Koalisi tersebut terdiri dari Yayasan Satu Keadilan (YSK), YLBHI, Jaringan Pro Demokrasi, Advokat, Aliansi Nasionalis Gerakan Toleransi, dan Serikat Perjuangan Rakyat Indonesia.
Bersama dengan mereka, seorang eks anggota Gafatar, Yudhistira Arif Rahman Hakim juga turut melapor. Ketua YSK, Sugeng Teguh Santoso menuturkan pihaknya menyampaikan tiga poin tuntutan.
Ia dan koalisinya menilai bahwa pemerintah cenderung abai terhadap hak warga negara, yaitu para eks anggota Gafatar di Mempawah, Kalimantan Barat yang pemukimannya dibakar.
"Hak sebagai warga negara untuk bekerja dan hidup untuk berpindah tempat dimana pun, untuk kemudian berkeyakinan dan membentuk satu komunitas itu adalah hak-hak dasar mereka tapi kemudian ini diabaikan dengan dasar yang belum jelas," ujar Sugeng di Kantor Komnas HAM, Jakarta Pusat, Senin siang.
(Baca: Lelaki Eks Anggota Gafatar Ini Menangis Nyanyikan "Indonesia Raya")
Ada beberapa poin yang mennjadi tuntutan koalisi ini. Poin pertama, kata Sugeng, mendesak Komnas HAM untuk melakukan penyelidikan secara menyeluruh terhadap peristiwa pembakaran pemukiman eks Anggota Gafatar pada 19 Desember 2015.
"Kami meminta Komnas HAM sebagai lembaga negara, mendorong agar pemerintah bertindak dengan mengutamakan hak-hak dasar atau hak asasi warga Gafatar yang dilanggar," kata Sugeng.

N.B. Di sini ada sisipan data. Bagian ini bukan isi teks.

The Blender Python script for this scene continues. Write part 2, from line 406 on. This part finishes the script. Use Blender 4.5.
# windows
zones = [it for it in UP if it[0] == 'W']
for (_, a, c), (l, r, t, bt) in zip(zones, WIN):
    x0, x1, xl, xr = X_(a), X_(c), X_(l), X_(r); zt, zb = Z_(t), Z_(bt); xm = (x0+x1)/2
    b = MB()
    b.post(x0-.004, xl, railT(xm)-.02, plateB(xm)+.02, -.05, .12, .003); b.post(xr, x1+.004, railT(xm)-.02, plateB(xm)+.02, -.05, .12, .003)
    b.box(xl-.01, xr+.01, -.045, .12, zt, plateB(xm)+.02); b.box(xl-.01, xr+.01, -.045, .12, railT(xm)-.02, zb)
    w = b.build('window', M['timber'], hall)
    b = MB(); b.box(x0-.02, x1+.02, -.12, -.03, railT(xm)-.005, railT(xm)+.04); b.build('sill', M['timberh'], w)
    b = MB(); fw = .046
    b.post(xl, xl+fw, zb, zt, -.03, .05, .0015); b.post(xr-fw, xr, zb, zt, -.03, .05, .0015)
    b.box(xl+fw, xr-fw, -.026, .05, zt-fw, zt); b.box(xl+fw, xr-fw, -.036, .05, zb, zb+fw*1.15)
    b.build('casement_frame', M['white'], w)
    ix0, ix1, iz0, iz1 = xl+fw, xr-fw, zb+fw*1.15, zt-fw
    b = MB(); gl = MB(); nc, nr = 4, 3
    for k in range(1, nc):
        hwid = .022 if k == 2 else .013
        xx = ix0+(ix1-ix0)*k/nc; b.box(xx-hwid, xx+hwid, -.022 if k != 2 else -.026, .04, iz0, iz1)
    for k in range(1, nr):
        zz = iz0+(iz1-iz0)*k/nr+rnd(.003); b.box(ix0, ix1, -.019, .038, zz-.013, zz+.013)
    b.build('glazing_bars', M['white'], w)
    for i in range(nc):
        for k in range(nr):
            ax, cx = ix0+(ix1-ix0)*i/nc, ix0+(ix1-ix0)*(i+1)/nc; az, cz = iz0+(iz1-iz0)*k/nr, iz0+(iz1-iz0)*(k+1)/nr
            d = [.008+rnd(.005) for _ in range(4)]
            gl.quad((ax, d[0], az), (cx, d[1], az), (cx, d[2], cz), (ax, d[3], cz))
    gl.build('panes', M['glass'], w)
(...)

Sementara itu, poin kedua adalah desakan agar pemerintah mengutamakan perlindungan dan penghormatan HAM dalam penanganan warga eks Gafatar sesuai dengan Undang-undang Dasar 1945 dan Undang-undang Nomor 39 Tahun 1999 tentang HAM.
"Mengapa ini bisa terjadi. Bisa di depan aparatur, pemerintah daerah, padahal masyarakatnya ribuan orang. Bahkan saya membaca, anak-anak dan perempuan yang dominan," imbuhnya.
(Baca: Pembakar Permukiman Gafatar di Kalbar Diduga Dibayar)
Adapun poin ketiga, lanjut Sugeng, adalah desakan kepada Polri untuk melakukan penegakkan hukum secara menyeluruh kepada massa yang telah melakukan pengrusakan dan pembakaran.
Selain itu, juga mengungkap pelaku atau dalang utama yang menggerakkan tindakan tersebut.
"Tindakan-tindakan pelanggaran hukum harus diusut karena Indonesia kan negara hukum," ungkap Sugeng.